++++ Supplied data ++++

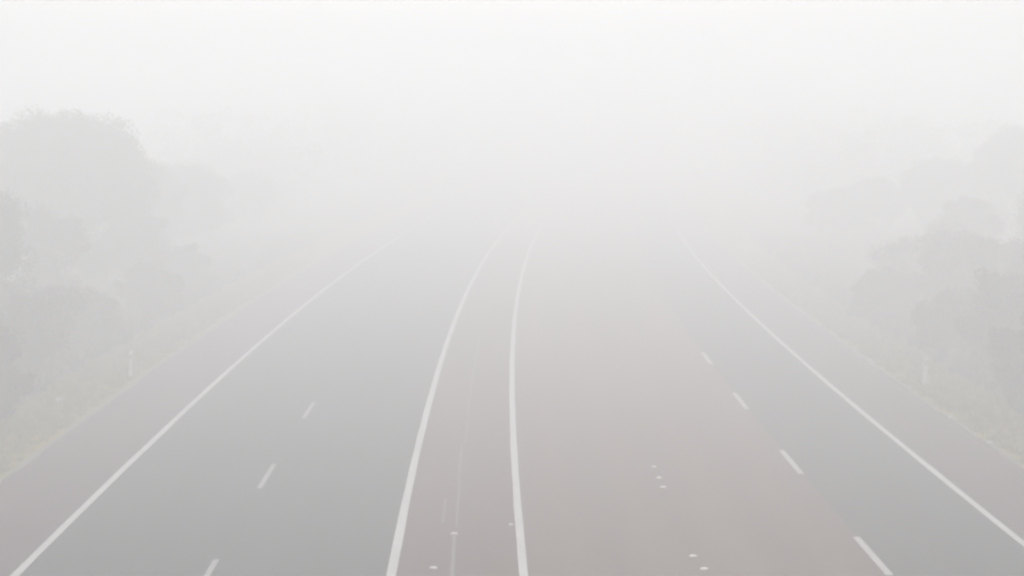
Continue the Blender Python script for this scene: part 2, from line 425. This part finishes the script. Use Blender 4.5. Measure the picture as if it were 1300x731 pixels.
# ------------------------------------------------------------------ guide posts
def box(cx, cy, z0, sx, sy, sz, bev=0.0):
    """a bevelled prism (octagonal plan when bev > 0)"""
    hx, hy = sx/2, sy/2
    pl = [(-hx+bev, -hy), (hx-bev, -hy), (hx, -hy+bev), (hx, hy-bev), (hx-bev, hy), (-hx+bev, hy), (-hx, hy-bev), (-hx, -hy+bev)]
    V = [(cx+x, cy+y, z0) for x, y in pl] + [(cx+x, cy+y, z0+sz) for x, y in pl]
    F = [tuple(range(7, -1, -1)), tuple(range(8, 16))] + [(i, (i+1) % 8, 8+(i+1) % 8, 8+i) for i in range(8)]
    return V, F
def guide_post(x, y, rz, label, lean):
    e = empty('guide_post', (x, y, -.07), rz); e.rotation_euler = (0, lean, rz)
    tag(e, label, 'guide post', 'white guide posts on the verges')
    # curved flexible blade with a slanted top
    V = []; F = []; n = 9
    hs = [(-.2, .070), (.2, .068), (.6, .066), (.88, .066)]
    for z, hw in hs:
        for k in range(n):
            u = -1 + 2*k/(n-1); V.append((u*hw, .018*(1-u*u), z))
        for k in range(n):
            u = 1 - 2*k/(n-1); V.append((u*hw, .018*(1-u*u) + .008, z))
    m2 = 2*n
    for i in range(m2): V.append((V[3*m2+i][0], V[3*m2+i][1], .93 + .35*V[3*m2+i][0]))
    for j in range(4):
        for i in range(m2): F.append((j*m2+i, j*m2+(i+1) % m2, (j+1)*m2+(i+1) % m2, (j+1)*m2+i))
    F.append(tuple(4*m2+i for i in range(m2)))
    meshobj('post_body', V, F, M_POST, e)
    v, f = box(0, -.006, .70, .070, .012, .09, .003); meshobj('band', v, f, M_BAND, e)
    v, f = box(0, -.015, .715, .045, .010, .06, .003); meshobj('reflector', v, f, M_CLEAR, e)
    return e
guide_post(-12.62, 71.2, -.1, 'white guide post on the left verge, the lone one beside the left shoulder', .02)
guide_post(13.28, 69.3, .15, 'white guide post on the right verge, leaning slightly, beside the right shoulder', .05)

# ------------------------------------------------------------------ raised markers on the road
def dome_mesh(r, h):
    V = []; F = []; n = 14
    prof = [(1.0, -.004), (1.0, .004), (.93, .010), (.72, .016), (.4, .0195)]
    for q, z in prof:
        for k in range(n): V.append((r*q*math.cos(6.2832*k/n), r*q*math.sin(6.2832*k/n), z*h/.02))
    V.append((0, 0, h))
    for j in range(len(prof)-1):
        for k in range(n): F.append((j*n+k, j*n+(k+1) % n, (j+1)*n+(k+1) % n, (j+1)*n+k))
    b = (len(prof)-1)*n
    for k in range(n): F.append((b+k, b+(k+1) % n, len(V)-1))
    me = bpy.data.meshes.new('road_stud'); me.from_pydata(V, [], F); me.materials.append(M_CER); return me
DOME = dome_mesh(.065, .024)
def stud(x, y, label, group, s=1.0):
    o = bpy.data.objects.new('road_stud', DOME); COL.objects.link(o)
    o.location = (x, y, .002); o.scale = (s, s, s); tag(o, label, 'road stud', group)
GD = 'white studs marking the lane between the two warm lanes'
ords = ['nearest', 'second', 'third']
for y, s, l in [(40.9, 1.25, 'round white stud, nearest on the dotted lane line of the right carriageway'),
                (42.1, 1.3, 'round white stud, second nearest on the dotted lane line of the right carriageway'),
                (50.0, 1.2, 'round white stud nearest in the farther cluster on the dotted lane line'),
                (51.3, 1.1, 'round white stud in the middle of the farther cluster on the dotted lane line'),
                (52.9, .95, 'faint round white stud at the far end of the dotted lane line cluster')]:
    x = curve(y) + (3.47 if y < 46 else 3.43)
    if y == 42.1: x -= .09
    stud(x, y, l, GD, s)

def block_marker(x, y, rz, label, group, s=1.0):
    e = empty('reflective_marker', (x, y, 0), rz, s); tag(e, label, 'road marker', group)
    b0, b1, h = .055, .035, .022
    V = [(-b0, -b0, 0), (b0, -b0, 0), (b0, b0, 0), (-b0, b0, 0), (-b1, -b1, h), (b1, -b1, h), (b1, b1, h), (-b1, b1, h)]
    V = [(x_, y_, z_) for x_, y_, z_ in V]
    F = [(3, 2, 1, 0), (4, 5, 6, 7), (0, 1, 5, 4), (1, 2, 6, 5), (2, 3, 7, 6), (3, 0, 4, 7)]
    meshobj('casing', V, F, M_CER, e)
    # sloping lens just proud of the front face
    k = .003
    V = [(-.045, -.0535-k, .004), (.045, -.0535-k, .004), (.033, -.038-k, .020), (-.033, -.038-k, .020),
         (-.045, -.0535+k, .004), (.045, -.0535+k, .004), (.033, -.038+k, .020), (-.033, -.038+k, .020)]
    F = [(0, 1, 2, 3), (7, 6, 5, 4), (0, 4, 5, 1), (1, 5, 6, 2), (2, 6, 7, 3), (3, 7, 4, 0)]
    meshobj('lens', V, F, M_CLEAR, e)
GM = 'small white markers on the median and its right line'
block_marker(curve(44.4)-1.36, 44.4, 0, 'bright square marker on the pale seam in the middle of the median', GM, 1.25)
block_marker(curve(41.0)-1.72, 41.0, .05, 'square marker near the lower photo edge, between seam and left median line', GM, 1.3)
block_marker(curve(45.4)-.17, 45.4, 0, 'small marker touching the left side of the right median line', GM, .9)
block_marker(curve(83.5)+.03, 83.5, 0, 'faint far marker where the right median line fades out', GM, 1.3)

def stone(x, y, z, s, seed, label, group=None):
    rnd = random.Random(seed); V = []; F = []; n = 9
    for j, (q, zz) in enumerate([(.8, -.3), (1, .1), (.85, .5), (.45, .75)]):
        for k in range(n):
            a = 6.2832*k/n; rr = q * rnd.uniform(.82, 1.15)
            V.append((rr*math.cos(a)*s*1.3, rr*math.sin(a)*s, zz*s*rnd.uniform(.85, 1.1)))
    for j in range(3):
        for k in range(n): F.append((j*n+k, j*n+(k+1) % n, (j+1)*n+(k+1) % n, (j+1)*n+k))
    F.append(tuple(3*n+k for k in range(n)))
    o = meshobj('pale_stone', V, F, M_STONE); o.location = (x, y, z); tag(o, label, 'stone', group)
GS = 'pale stones along the edge of the right shoulder'
stone(12.56, 61.5, -.02, .085, 1, 'brightest pale stone on the right shoulder edge, below the guide post', GS)
stone(12.66, 56.9, -.02, .075, 2, 'pale stone nearest the camera on the right shoulder edge', GS)
stone(12.62, 76.0, -.02, .075, 3, 'faint pale stone farthest along the right shoulder edge', GS)
stone(-13.8, 65.5, -.03, .11, 4, 'pale stone lying in the grass of the left verge')

# ------------------------------------------------------------------ fog
V = [(x, y, z) for z in (-2.0, 15.0) for x, y in ((-860, -350), (860, -350), (860, 1150), (-860, 1150))]
F = [(3, 2, 1, 0), (4, 5, 6, 7), (0, 1, 5, 4), (1, 2, 6, 5), (2, 3, 7, 6), (3, 0, 4, 7)]
m = bpy.data.materials.new('fog'); m.use_nodes = True; t = m.node_tree; t.nodes.clear()
o_ = t.nodes.new('ShaderNodeOutputMaterial'); v_ = t.nodes.new('ShaderNodeVolumePrincipled')
v_.inputs['Color'].default_value = (.976, .982, .990, 1); v_.inputs['Density'].default_value = HAZE_DENSITY
v_.inputs['Anisotropy'].default_value = HAZE_ANISO
t.links.new(v_.outputs[0], o_.inputs['Volume'])
tag(meshobj('haze', V, F, m), kind='stuff')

++++

### Exercise objective
Return the listing above unchanged, apart from dropping its pictures.

### Solution to the problem
Continue the Blender Python script for this scene: part 2, from line 425. This part finishes the script. Use Blender 4.5. Measure the picture as if it were 1300x731 pixels.
# ------------------------------------------------------------------ guide posts
def box(cx, cy, z0, sx, sy, sz, bev=0.0):
    """a bevelled prism (octagonal plan when bev > 0)"""
    hx, hy = sx/2, sy/2
    pl = [(-hx+bev, -hy), (hx-bev, -hy), (hx, -hy+bev), (hx, hy-bev), (hx-bev, hy), (-hx+bev, hy), (-hx, hy-bev), (-hx, -hy+bev)]
    V = [(cx+x, cy+y, z0) for x, y in pl] + [(cx+x, cy+y, z0+sz) for x, y in pl]
    F = [tuple(range(7, -1, -1)), tuple(range(8, 16))] + [(i, (i+1) % 8, 8+(i+1) % 8, 8+i) for i in range(8)]
    return V, F
def guide_post(x, y, rz, label, lean):
    e = empty('guide_post', (x, y, -.07), rz); e.rotation_euler = (0, lean, rz)
    tag(e, label, 'guide post', 'white guide posts on the verges')
    # curved flexible blade with a slanted top
    V = []; F = []; n = 9
    hs = [(-.2, .070), (.2, .068), (.6, .066), (.88, .066)]
    for z, hw in hs:
        for k in range(n):
            u = -1 + 2*k/(n-1); V.append((u*hw, .018*(1-u*u), z))
        for k in range(n):
            u = 1 - 2*k/(n-1); V.append((u*hw, .018*(1-u*u) + .008, z))
    m2 = 2*n
    for i in range(m2): V.append((V[3*m2+i][0], V[3*m2+i][1], .93 + .35*V[3*m2+i][0]))
    for j in range(4):
        for i in range(m2): F.append((j*m2+i, j*m2+(i+1) % m2, (j+1)*m2+(i+1) % m2, (j+1)*m2+i))
    F.append(tuple(4*m2+i for i in range(m2)))
    meshobj('post_body', V, F, M_POST, e)
    v, f = box(0, -.006, .70, .070, .012, .09, .003); meshobj('band', v, f, M_BAND, e)
    v, f = box(0, -.015, .715, .045, .010, .06, .003); meshobj('reflector', v, f, M_CLEAR, e)
    return e
guide_post(-12.62, 71.2, -.1, 'white guide post on the left verge, the lone one beside the left shoulder', .02)
guide_post(13.28, 69.3, .15, 'white guide post on the right verge, leaning slightly, beside the right shoulder', .05)

# ------------------------------------------------------------------ raised markers on the road
def dome_mesh(r, h):
    V = []; F = []; n = 14
    prof = [(1.0, -.004), (1.0, .004), (.93, .010), (.72, .016), (.4, .0195)]
    for q, z in prof:
        for k in range(n): V.append((r*q*math.cos(6.2832*k/n), r*q*math.sin(6.2832*k/n), z*h/.02))
    V.append((0, 0, h))
    for j in range(len(prof)-1):
        for k in range(n): F.append((j*n+k, j*n+(k+1) % n, (j+1)*n+(k+1) % n, (j+1)*n+k))
    b = (len(prof)-1)*n
    for k in range(n): F.append((b+k, b+(k+1) % n, len(V)-1))
    me = bpy.data.meshes.new('road_stud'); me.from_pydata(V, [], F); me.materials.append(M_CER); return me
DOME = dome_mesh(.065, .024)
def stud(x, y, label, group, s=1.0):
    o = bpy.data.objects.new('road_stud', DOME); COL.objects.link(o)
    o.location = (x, y, .002); o.scale = (s, s, s); tag(o, label, 'road stud', group)
GD = 'white studs marking the lane between the two warm lanes'
ords = ['nearest', 'second', 'third']
for y, s, l in [(40.9, 1.25, 'round white stud, nearest on the dotted lane line of the right carriageway'),
                (42.1, 1.3, 'round white stud, second nearest on the dotted lane line of the right carriageway'),
                (50.0, 1.2, 'round white stud nearest in the farther cluster on the dotted lane line'),
                (51.3, 1.1, 'round white stud in the middle of the farther cluster on the dotted lane line'),
                (52.9, .95, 'faint round white stud at the far end of the dotted lane line cluster')]:
    x = curve(y) + (3.47 if y < 46 else 3.43)
    if y == 42.1: x -= .09
    stud(x, y, l, GD, s)

def block_marker(x, y, rz, label, group, s=1.0):
    e = empty('reflective_marker', (x, y, 0), rz, s); tag(e, label, 'road marker', group)
    b0, b1, h = .055, .035, .022
    V = [(-b0, -b0, 0), (b0, -b0, 0), (b0, b0, 0), (-b0, b0, 0), (-b1, -b1, h), (b1, -b1, h), (b1, b1, h), (-b1, b1, h)]
    V = [(x_, y_, z_) for x_, y_, z_ in V]
    F = [(3, 2, 1, 0), (4, 5, 6, 7), (0, 1, 5, 4), (1, 2, 6, 5), (2, 3, 7, 6), (3, 0, 4, 7)]
    meshobj('casing', V, F, M_CER, e)
    # sloping lens just proud of the front face
    k = .003
    V = [(-.045, -.0535-k, .004), (.045, -.0535-k, .004), (.033, -.038-k, .020), (-.033, -.038-k, .020),
         (-.045, -.0535+k, .004), (.045, -.0535+k, .004), (.033, -.038+k, .020), (-.033, -.038+k, .020)]
    F = [(0, 1, 2, 3), (7, 6, 5, 4), (0, 4, 5, 1), (1, 5, 6, 2), (2, 6, 7, 3), (3, 7, 4, 0)]
    meshobj('lens', V, F, M_CLEAR, e)
GM = 'small white markers on the median and its right line'
block_marker(curve(44.4)-1.36, 44.4, 0, 'bright square marker on the pale seam in the middle of the median', GM, 1.25)
block_marker(curve(41.0)-1.72, 41.0, .05, 'square marker near the lower photo edge, between seam and left median line', GM, 1.3)
block_marker(curve(45.4)-.17, 45.4, 0, 'small marker touching the left side of the right median line', GM, .9)
block_marker(curve(83.5)+.03, 83.5, 0, 'faint far marker where the right median line fades out', GM, 1.3)

def stone(x, y, z, s, seed, label, group=None):
    rnd = random.Random(seed); V = []; F = []; n = 9
    for j, (q, zz) in enumerate([(.8, -.3), (1, .1), (.85, .5), (.45, .75)]):
        for k in range(n):
            a = 6.2832*k/n; rr = q * rnd.uniform(.82, 1.15)
            V.append((rr*math.cos(a)*s*1.3, rr*math.sin(a)*s, zz*s*rnd.uniform(.85, 1.1)))
    for j in range(3):
        for k in range(n): F.append((j*n+k, j*n+(k+1) % n, (j+1)*n+(k+1) % n, (j+1)*n+k))
    F.append(tuple(3*n+k for k in range(n)))
    o = meshobj('pale_stone', V, F, M_STONE); o.location = (x, y, z); tag(o, label, 'stone', group)
GS = 'pale stones along the edge of the right shoulder'
stone(12.56, 61.5, -.02, .085, 1, 'brightest pale stone on the right shoulder edge, below the guide post', GS)
stone(12.66, 56.9, -.02, .075, 2, 'pale stone nearest the camera on the right shoulder edge', GS)
stone(12.62, 76.0, -.02, .075, 3, 'faint pale stone farthest along the right shoulder edge', GS)
stone(-13.8, 65.5, -.03, .11, 4, 'pale stone lying in the grass of the left verge')

# ------------------------------------------------------------------ fog
V = [(x, y, z) for z in (-2.0, 15.0) for x, y in ((-860, -350), (860, -350), (860, 1150), (-860, 1150))]
F = [(3, 2, 1, 0), (4, 5, 6, 7), (0, 1, 5, 4), (1, 2, 6, 5), (2, 3, 7, 6), (3, 0, 4, 7)]
m = bpy.data.materials.new('fog'); m.use_nodes = True; t = m.node_tree; t.nodes.clear()
o_ = t.nodes.new('ShaderNodeOutputMaterial'); v_ = t.nodes.new('ShaderNodeVolumePrincipled')
v_.inputs['Color'].default_value = (.976, .982, .990, 1); v_.inputs['Density'].default_value = HAZE_DENSITY
v_.inputs['Anisotropy'].default_value = HAZE_ANISO
t.links.new(v_.outputs[0], o_.inputs['Volume'])
tag(meshobj('haze', V, F, m), kind='stuff')